Il sito di Salviamo il Paesaggio ha pubblicato una lettera di Gaia Baracetti, blogger e ambientalista, sugli effetti dell'automobile. Si tratta di un testo provocatorio, piuttosto radicale, ma proprio per questo interessante.
Ne pubblichiamo alcuni estratti. Il testo completo lo si può trovare su Il consumo di suolo: un effetto collaterale dell'auto.
L’Italia è uno dei paesi più
motorizzati del mondo. Secondo una classifica compilata da wikipedia
sulla base di dati ufficiali, in Italia nel 2010 c’erano 679 veicoli a
motore, due ruote escluse, ogni mille abitanti. Siamo i decimi
in assoluto ma, togliendo dalla classifica paesi minuscoli e ricchissimi
come San Marino, Monaco, Liechtenstein e Lussemburgo, saliamo al sesto
posto, davanti a quasi tutto il resto d’Europa.
Di questi tempi si sente tanto
parlare di automobili ecologiche, non rendendosi conto che si tratta di
un ossimoro. L’automobile ecologica non esiste. Tralasciamo per
un attimo il fatto che anche produrre energia, per lo meno al momento,
inquina, che le fonti rinnovabili non bastano per i trasporti e che il
consumo delle materie prime e dell’energia necessarie per dotare di
un’auto, per quanto ecologica, ogni essere umano del pianeta ci
porterebbe ancora più velocemente al collasso; soffermiamoci invece su quello che ogni auto, per quanto “ecologica”, non può non fare: occupare spazio.
Proviamo a fare un calcolo partendo dal
dato di un rapporto Istat del 2010: in Italia ci sono oltre 600 auto
ogni mille abitanti. Questo significa 35 milioni di automobili
(arrotondando per difetto). Le dimensioni medie di un parcheggio si
aggirano sui 12,5 metri quadri; per cui, senza nemmeno circolare, le
automobili possedute dalla collettività degli italiani coprono già 437,5
chilometri quadrati: due volte e mezzo l’area dell’intero comune di
Milano.
Tutto questo può sembrare banale:
le auto occupano spazio, è ovvio. Eppure questa banalità sembra assente
dal dibattito sul consumo di suolo. Soprattutto, a me pare assente dai
comportamenti di chi si batte per l’ambiente.

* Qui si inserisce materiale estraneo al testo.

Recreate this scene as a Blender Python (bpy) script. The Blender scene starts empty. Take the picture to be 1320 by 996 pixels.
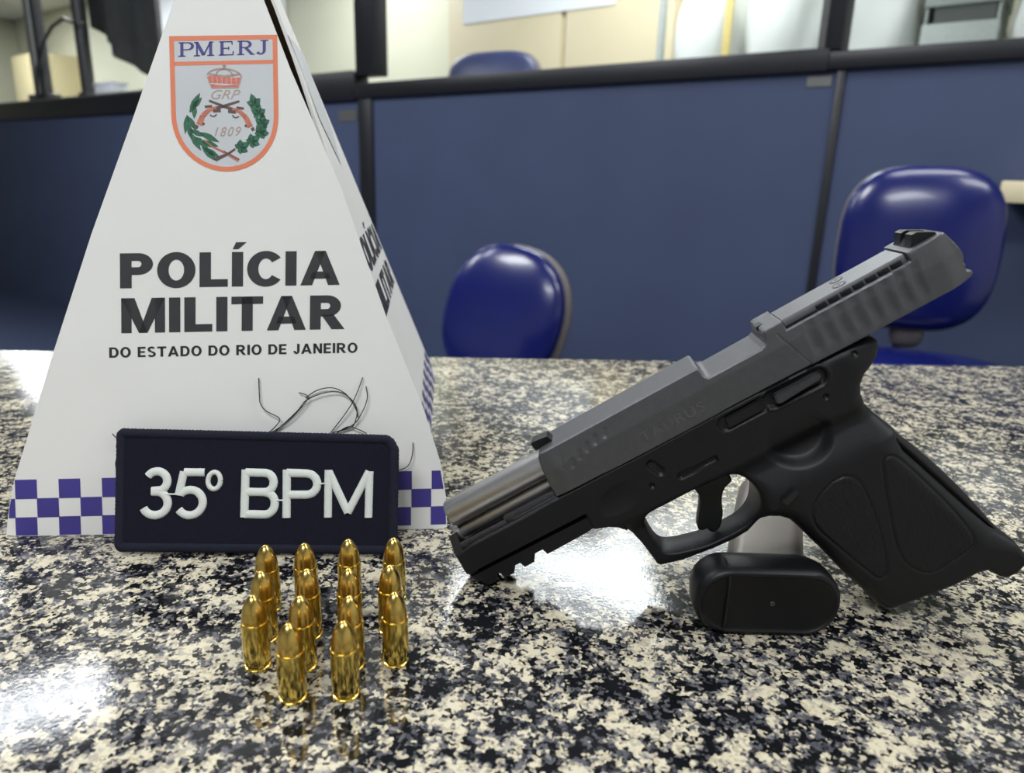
import bpy, bmesh, math, random
import numpy as np
from mathutils import Matrix, Vector

random.seed(5)
rng = np.random.default_rng(7)
sc = bpy.context.scene
COL = sc.collection
MM = 0.001
TOP = 1.0                                   # height of the counter top above the floor (m)

# ------------------------------------------------------------------ helpers
def tag(o, label=None, cat=None, group=None, kind=None):
    if label: o['label'] = label
    if cat: o['category'] = cat
    if group: o['group'] = group
    if kind: o['kind'] = kind
    return o

def empty(name, loc=(0, 0, 0), rot=None, label=None, cat=None, group=None):
    o = bpy.data.objects.new(name, None)
    COL.objects.link(o)
    o.empty_display_size = 0.02
    o.location = loc
    if rot is not None:
        o.rotation_euler = rot
    return tag(o, label, cat, group)

def link(name, me, m=None, parent=None, smooth=35):
    o = bpy.data.objects.new(name, me)
    COL.objects.link(o)
    if m is not None:
        for x in (m if isinstance(m, (list, tuple)) else [m]):
            me.materials.append(x)
    if parent is not None:
        o.parent = parent
    if smooth:
        me.polygons.foreach_set('use_smooth', [True] * len(me.polygons))
        me.set_sharp_from_angle(angle=math.radians(smooth))
    me.update()
    return o

def pyobj(name, vs, fs, m, parent=None, smooth=35):
    me = bpy.data.meshes.new(name)
    me.from_pydata([tuple(v) for v in vs], [], [tuple(f) for f in fs])
    bm = bmesh.new(); bm.from_mesh(me)
    bmesh.ops.recalc_face_normals(bm, faces=bm.faces)
    bm.to_mesh(me); bm.free()
    return link(name, me, m, parent, smooth)

def bmobj(name, bm, m, parent=None, smooth=35):
    bmesh.ops.recalc_face_normals(bm, faces=bm.faces)
    me = bpy.data.meshes.new(name)
    bm.to_mesh(me); bm.free()
    return link(name, me, m, parent, smooth)

def bm_box(bm, x0, x1, y0, y1, z0, z1, bev=0.0, seg=2, M=None):
    b = bmesh.new()
    bmesh.ops.create_cube(b, size=1.0)
    for v in b.verts:
        v.co = Vector((x0 + (v.co.x + .5) * (x1 - x0), y0 + (v.co.y + .5) * (y1 - y0), z0 + (v.co.z + .5) * (z1 - z0)))
    if bev > 0:
        bmesh.ops.bevel(b, geom=list(b.edges), offset=bev, segments=seg, profile=0.5, affect='EDGES')
    if M is not None:
        bmesh.ops.transform(b, matrix=M, verts=b.verts)
    me = bpy.data.meshes.new('t'); b.to_mesh(me); b.free()
    bm.from_mesh(me); bpy.data.meshes.remove(me)
    return bm

def box(name, x0, x1, y0, y1, z0, z1, m, parent=None, bev=0.0, seg=2, M=None):
    return bmobj(name, bm_box(bmesh.new(), x0, x1, y0, y1, z0, z1, bev, seg, M), m, parent)

def bm_tube(bm, pts, r, n=10, flat=1.0, up=Vector((0, 0, 1)), caps=True):
    """sweep a circle (radius r, or one per point) along a polyline"""
    pts = [Vector(p) for p in pts]
    rings = []
    prev = None
    for i, p in enumerate(pts):
        a = pts[max(i - 1, 0)]; b = pts[min(i + 1, len(pts) - 1)]
        t = (b - a).normalized()
        s = t.cross(up)
        if s.length < 1e-4:
            s = t.cross(Vector((1, 0, 0)))
        s.normalize()
        u = s.cross(t).normalized()
        rr = r[i] if isinstance(r, (list, tuple)) else r
        rings.append([bm.verts.new(p + s * (rr * math.cos(2 * math.pi * k / n)) + u * (rr * flat * math.sin(2 * math.pi * k / n))) for k in range(n)])
    for A, B in zip(rings, rings[1:]):
        for k in range(n):
            bm.faces.new((A[k], A[(k + 1) % n], B[(k + 1) % n], B[k]))
    if caps:
        bm.faces.new(rings[0]); bm.faces.new(rings[-1])
    return bm

def bm_lathe(bm, prof, n=40, M=None):
    """revolve (r, z) about Z"""
    rings = []
    for r, z in prof:
        if r < 1e-7:
            v = Vector((0, 0, z)); rings.append([bm.verts.new(M @ v if M else v)])
        else:
            ring = []
            for k in range(n):
                a = 2 * math.pi * k / n
                v = Vector((r * math.cos(a), r * math.sin(a), z))
                ring.append(bm.verts.new(M @ v if M else v))
            rings.append(ring)
    for A, B in zip(rings, rings[1:]):
        for k in range(n):
            j = (k + 1) % n
            if len(A) == 1 and len(B) == 1: continue
            if len(A) == 1: bm.faces.new((A[0], B[k], B[j]))
            elif len(B) == 1: bm.faces.new((A[k], A[j], B[0]))
            else: bm.faces.new((A[k], A[j], B[j], B[k]))
    return bm

def bm_prism(bm, poly, y0, y1, M=None, scale=MM):
    """polygon in (x, z), extruded in y"""
    f = [bm.verts.new((M @ Vector((x * scale, y0 * scale, z * scale))) if M else Vector((x * scale, y0 * scale, z * scale))) for x, z in poly]
    b = [bm.verts.new((M @ Vector((x * scale, y1 * scale, z * scale))) if M else Vector((x * scale, y1 * scale, z * scale))) for x, z in poly]
    bm.faces.new(f); bm.faces.new(list(reversed(b)))
    n = len(poly)
    for i in range(n):
        j = (i + 1) % n
        bm.faces.new((f[i], b[i], b[j], f[j]))
    return bm

# ------------------------------------------------------------------ materials
def lin(c):
    return tuple(((x / 255) / 12.92 if x / 255 <= 0.04045 else ((x / 255 + 0.055) / 1.055) ** 2.4) for x in c)

def mat(name, rgb, rough=0.5, metal=0.0, spec=0.5, var=0.08, vscale=60.0, bump=0.0, bscale=400.0, coat=0.0, aniso=None):
    m = bpy.data.materials.new(name); m.use_nodes = True
    nt = m.node_tree; N = nt.nodes; L = nt.links
    p = N['Principled BSDF']
    c = lin(rgb)
    tc = N.new('ShaderNodeTexCoord')
    nz = N.new('ShaderNodeTexNoise'); nz.inputs['Scale'].default_value = vscale; nz.inputs['Detail'].default_value = 3
    L.new(tc.outputs['Object'], nz.inputs['Vector'])
    rp = N.new('ShaderNodeValToRGB')
    rp.color_ramp.elements[0].position = 0.3; rp.color_ramp.elements[1].position = 0.7
    rp.color_ramp.elements[0].color = (*[x * (1 - var) for x in c], 1)
    rp.color_ramp.elements[1].color = (*[min(1, x * (1 + var)) for x in c], 1)
    L.new(nz.outputs['Fac'], rp.inputs['Fac'])
    L.new(rp.outputs['Color'], p.inputs['Base Color'])
    p.inputs['Roughness'].default_value = rough
    p.inputs['Metallic'].default_value = metal
    p.inputs['Specular IOR Level'].default_value = spec
    if coat: 
        p.inputs['Coat Weight'].default_value = coat; p.inputs['Coat Roughness'].default_value = 0.08
    if bump > 0:
        n2 = N.new('ShaderNodeTexNoise'); n2.inputs['Scale'].default_value = bscale; n2.inputs['Detail'].default_value = 2
        L.new(tc.outputs['Object'], n2.inputs['Vector'])
        b = N.new('ShaderNodeBump'); b.inputs['Strength'].default_value = bump; b.inputs['Distance'].default_value = 0.0004
        L.new(n2.outputs['Fac'], b.inputs['Height']); L.new(b.outputs['Normal'], p.inputs['Normal'])
    return m

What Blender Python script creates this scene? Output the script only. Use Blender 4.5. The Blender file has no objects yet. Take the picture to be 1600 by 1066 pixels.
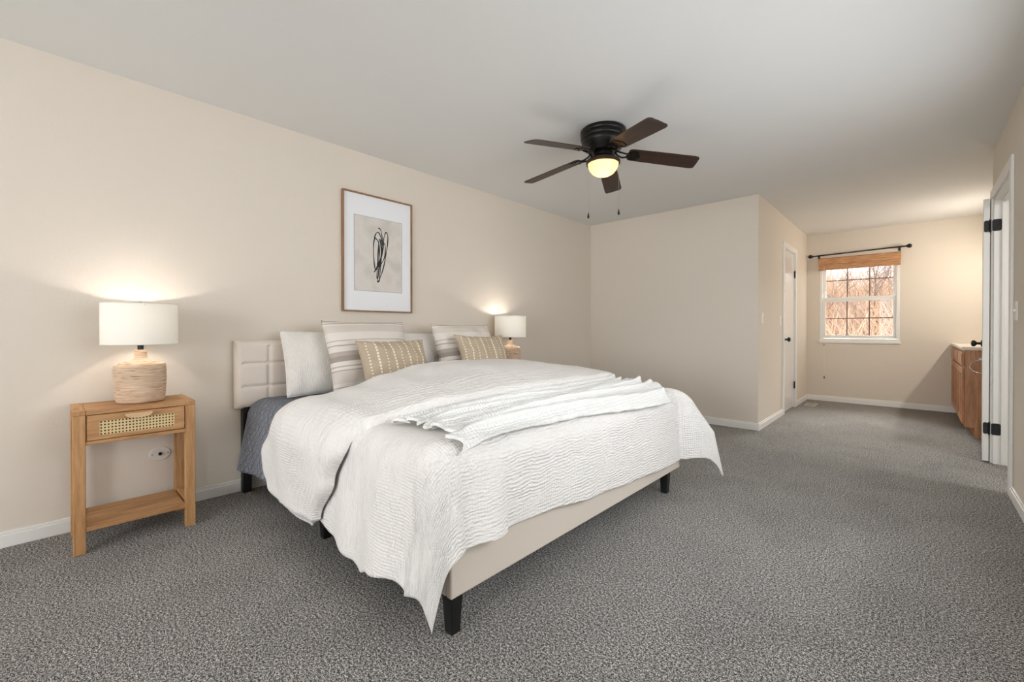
import bpy, bmesh, math, random
import numpy as np
from mathutils import Vector, Matrix, noise as mnoise
PI = math.pi
random.seed(7)
S = bpy.context.scene
C = S.collection

# ------------------------------------------------------------------ camera
cam_d = bpy.data.cameras.new('camera')
cam = bpy.data.objects.new('camera', cam_d); C.objects.link(cam)
cam_d.sensor_width = 36.0
cam_d.lens = 36.0 * 676.293 / 1600
cam_d.shift_y = -(533 - 518.035) / 1600
cam_d.clip_start = 0.02
cam.location = (0, 0, 1.048)
cam.rotation_euler = (math.radians(90 - 0.299), 0, math.radians(42.919))
S.camera = cam

# ------------------------------------------------------------------ render look
S.view_settings.view_transform = 'Standard'
S.view_settings.look = 'None'
S.view_settings.gamma = 1
S.view_settings.use_curve_mapping = False
S.view_settings.exposure = 0.17
try:
    S.cycles.use_denoising = True
    S.cycles.max_bounces = 10
    S.cycles.diffuse_bounces = 6
    S.cycles.sample_clamp_indirect = 6
    S.cycles.caustics_reflective = False
    S.cycles.caustics_refractive = False
except Exception:
    pass

# ------------------------------------------------------------------ sky and daylight
W = bpy.data.worlds.new('overcast_sky'); S.world = W
W.use_nodes = True
bg = W.node_tree.nodes['Background']
bg.inputs[0].default_value = (0.93, 0.96, 1.0, 1)
bg.inputs[1].default_value = 1.9

def area_light(name, loc, rot, sx, sy, power, col, portal=False, parent=None):
    l = bpy.data.lights.new(name, 'AREA'); l.shape = 'RECTANGLE'; l.size = sx; l.size_y = sy
    l.energy = power; l.color = col
    if portal: l.cycles.is_portal = True
    o = bpy.data.objects.new(name, l); C.objects.link(o); o.location = loc; o.rotation_euler = rot
    if parent: o.parent = parent
    return o
# added area lights, as daylight from two unseen windows behind the camera
DAY = (0.90, 0.94, 1.0)
area_light('rear_fill', (-2.05, -3.60, 1.45), (math.radians(106), 0, 0), 1.9, 1.4, 28, DAY)
area_light('rear_fill', (-0.35, -3.60, 1.45), (math.radians(106), 0, 0), 1.1, 1.4, 80, DAY)
# added area light for even side light, at an invented right wall window
area_light('side_fill', (0.62, 2.1, 1.4), (math.radians(88), 0, math.radians(90)), 2.8, 1.0, 31, DAY)
# bright soft sky beyond the far window
sun = bpy.data.lights.new('bright_sky', 'SUN'); sun.energy = 14; sun.angle = math.radians(45); sun.color = (1, .98, .95)
so = bpy.data.objects.new('bright_sky', sun); C.objects.link(so); so.rotation_euler = (math.radians(-58), 0, math.radians(8))
area_light('sky_portal', (-0.58, 7.95, 1.45), (math.radians(-90), 0, 0), 1.0, 1.3, 1, (1, 1, 1), portal=True)

# ------------------------------------------------------------------ material helpers
def lin(c):
    r = []
    for v in c:
        v = v / 255
        r.append(v / 12.92 if v <= 0.04045 else ((v + 0.055) / 1.055) ** 2.4)
    return (*r, 1)

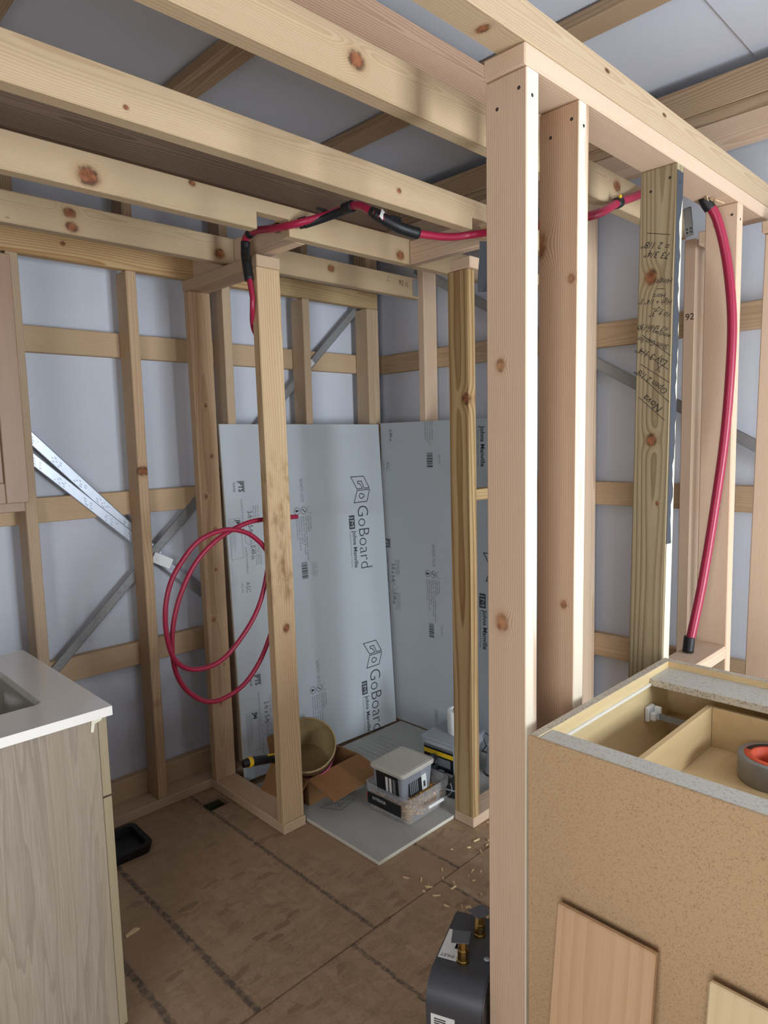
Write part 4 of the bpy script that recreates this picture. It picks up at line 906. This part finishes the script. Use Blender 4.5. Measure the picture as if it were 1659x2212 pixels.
box('case_body', -.03, .07, -.035, .035, 0, .06, M['black'], sg, .006).location = (.02, 0, .0305); box('case_band', -.031, .071, -.036, .036, .0, .006, M['galv'], sg, .001).location = (.02, 0, .036)
gc = empty('plastic_cup', (2.232, 1.632, FZ)); tag(gc, 'grey plastic cup partly hidden right of the treated post', 'cup')
lathe('cup_wall', [(.001, 0), (.058, 0), (.058, .01), (.052, .014), (.044, .12), (.041, .12), (.048, .016), (.001, .008)], M['stone'], gc, 32); lathe('black_base_ring', [(.0585, .0005), (.060, .001), (.060, .006), (.0585, .007)], M['black'], gc, 32)
# crumpled pale sticker on the base board
tag(prism('paper_disc', [(1.745+.035*math.cos(a), 1.985+.026*math.sin(a)) for a in [k*math.pi/9 for k in range(18)]], FZ, FZ+.0008, M['label']), 'round pale sticker on the base board beside the container', 'sticker')

# ================================================================== chips and sawdust on the floor
bm = bmesh.new(); rr = random.Random(21)
def chip(x, y, l, w_, a, z=.0006):
    c, s = math.cos(a), math.sin(a); P = [(-l, -w_*.6), (l, -w_), (l*.8, w_), (-l*.9, w_*.7)]
    lo = [bm.verts.new((x+p*c-q*s, y+p*s+q*c, z)) for p, q in P]; hi = [bm.verts.new((x+p*c-q*s, y+p*s+q*c, z+.0025+rr.uniform(0, .003))) for p, q in P]
    bm.faces.new(hi); bm.faces.new(lo[::-1])
    for i in range(4): bm.faces.new((lo[i], lo[(i+1) % 4], hi[(i+1) % 4], hi[i]))
chip(.745, 1.858, .022, .005, .2); chip(.742, 1.862, .02, .003, .3)
for k in range(80):
    if k < 90: x, y = rr.uniform(1.45, 2.1), rr.uniform(1.0, 1.45)
    else: x, y = rr.uniform(.65, 1.7), rr.uniform(.9, 2.2)
    if (1.34 < x and y > 1.46) or (x < .6) or (hx0-.03 < x < hx1+.03 and y > hy0-.03): continue
    chip(x, y, rr.uniform(.003, .014), rr.uniform(.0012, .003), rr.uniform(0, 3.14))
tag(mesh('wood_chips', bm, M['chips']), 'scattered wood chips and sawdust on the OSB floor', 'wood chips', kind='stuff')
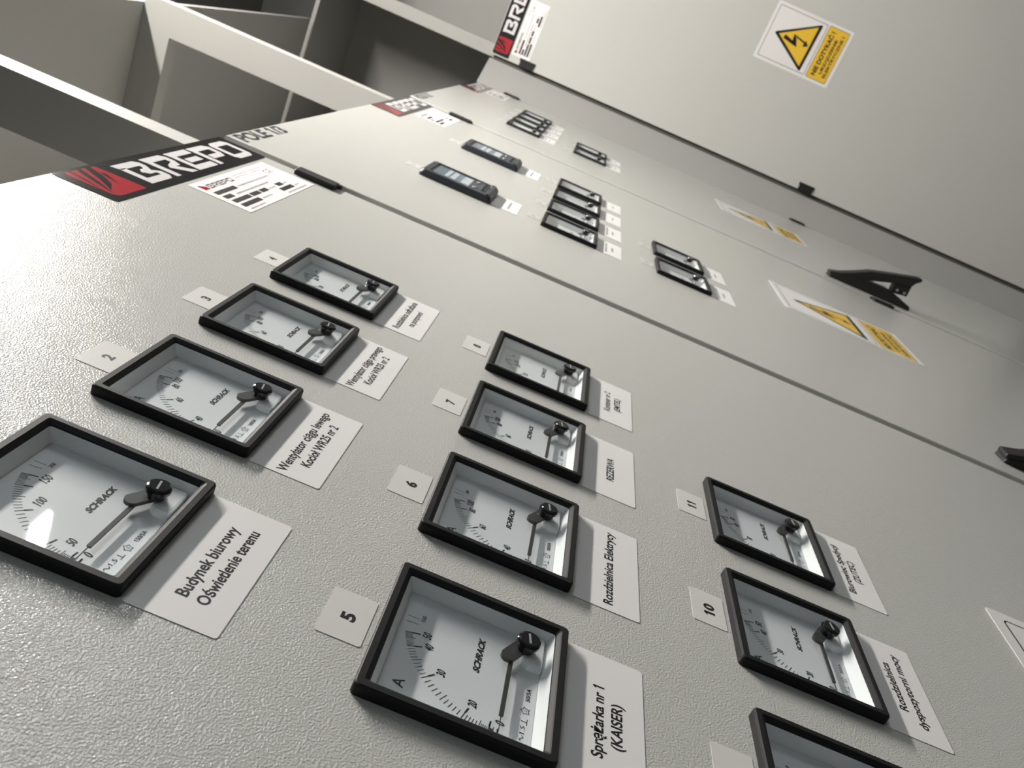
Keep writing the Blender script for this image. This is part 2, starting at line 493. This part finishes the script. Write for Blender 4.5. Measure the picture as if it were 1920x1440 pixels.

La bicicletta, ormai, è quasi di
moda, tra ambientalisti e non – ma lo slogan più frequente è: lascia a
casa l’auto, non: vendila.
Ma liberandosi dell’auto le si
impedisce di occupare spazio anche quando non viene utilizzata, cioè
quasi sempre, e soprattutto si inizia a creare un paese diverso,
in cui la domanda di trasporto pubblico e di intermodalità è autentica,
quasi disperata: chi sa di poter comunque contare sull’auto in casi di
emergenza o per la solita gita della domenica (o protesta contro la
lottizzazione) difficilmente si batterà per un trasporto pubblico
decente. Con il sole, la bici. Con la pioggia, la macchina. Gli altri si
arrangino.
La battaglia per la sola ciclabilità non ha senso, è la battaglia dei privilegiati,
di quelli che godono della buona salute necessaria per pedalare, e che
se non hanno voglia di sudare o di prendere la pioggia possono sempre
ricorrere all’auto. Ma chi non può permettersi la macchina e non
ce la fa a pedalare per distanze lunghe, chi è in carrozzina, è molto
vecchio o è malato come deve muoversi se i trasporti pubblici sono
insufficienti? Lo stiamo vedendo con gli anziani rimasti nei
piccoli paesi della montagna friulana, che non possono più guidare, non
hanno servizi vicini e hanno visto tagliare le corse di trasporto
pubblico: sono rimasti come in trappola.
È vero: anche i mezzi pubblici
occupano spazio. Ma possono portare decine o centinaia di persone per
corsa, e anziché stare fermi per la maggior parte delle loro vite, come
le auto, passano la giornata a spostare persone, risparmiando
un’enormità di viaggi singoli e relative necessità di strade e
parcheggi.
Per convinzione personale e anche come
esperimento, da quasi nove mesi mi rifiuto di salire su un’automobile,
anche se piena, anche se condivisa (a chi mi dice che non potrebbe fare
come me neanche volendo, consiglio il sito senzauto.it, che raccoglie
storie vere di persone che vivono senz’auto ma hanno figli piccoli,
animali domestici, lavori lontani, carichi da portare…). È un’esperienza
molto istruttiva: solo da fuori si può capire la potenza, l’invasività,
il dominio assoluto della civiltà dell’automobile.